Cindy would talk to me on the phone and, without fail, when she knew I was distracted she’d interrupt the conversation with “Hey Memories, what did I just say?” I hated that question because I knew I had not retained half of what Cindy had just said to me. So, whenever she asked me that question, my answer was always “You said that you loved me more than life itself and that you would never leave me no matter how severe my Alzheimer’s.”
Cindy tried to understand why I could only capture fifty percent of what she told me throughout a day. I tried to explain that in my professional life, I was required to remember a great amount of minute detail for my clients. Therefore, in my private life, I could only preserve the essentials. To this day, I recall the entire outfit she was wearing the first day I met her, I can still smell the dinner she ate the night she told me that she was falling in love with me, and I remember the feel of the shirt she was wearing the night I first kissed her. These were the details that I wanted to hold with me until my death and afterward.
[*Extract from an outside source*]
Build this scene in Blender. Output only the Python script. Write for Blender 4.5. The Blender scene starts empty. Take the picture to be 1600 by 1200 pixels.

It should come as no surprise then that I have always identified with the lead character from the movie, “Memento.” In this film, the lead character suffers from amnesia after experiencing a trauma during a brutal attack on his wife. This renders his brain unable to store new memories. To deal with this condition, he maintains a system of notes, photographs, and tattoos to chronicle information about him and others. While Cindy found his character exasperating, I found him resourceful and creative. And I envied his willingness to go so far as to brand his body for the sake of memory.
I think back to the hours I stared at Cindy’s hands and held them in my own. I don’t think I stared long enough. I should have held them longer. I can’t remember the number of lines in her knuckles. It’s times like these when I wish I were a painter, a sculptor, or some sort of artist who could have captured her hands for posterity. Yes, I have my random memories, but as the distance increases I worry that the mental photographs will become more abstract. I want my images to capture exactly what my eyes saw. I am envious of Frida Kahlo who once said, “I never painted dreams. I painted my own reality.” When it comes to that which is closest to us, the dreams are not enough.
3 comments:
Wow!!! Now if that is the post you wanted me to read, then WOW... awesome. I can understand what you mean. Totally cheesy, but in Beaches, towards the end when she is dying her daughter looks at her hands and says that they have the same hands. Later the woman is searching for a photo of her mothers hands... I know it is cheesy but it made me cry and your post made me cry too. You forget those little things, but the big things you will never forget. And the main thing, biggest thing, that you will absolutely never forget is the love you both had for each other.
I miss my father's profile. I completely know what you mean.
Exquisitely written. I'm speechless.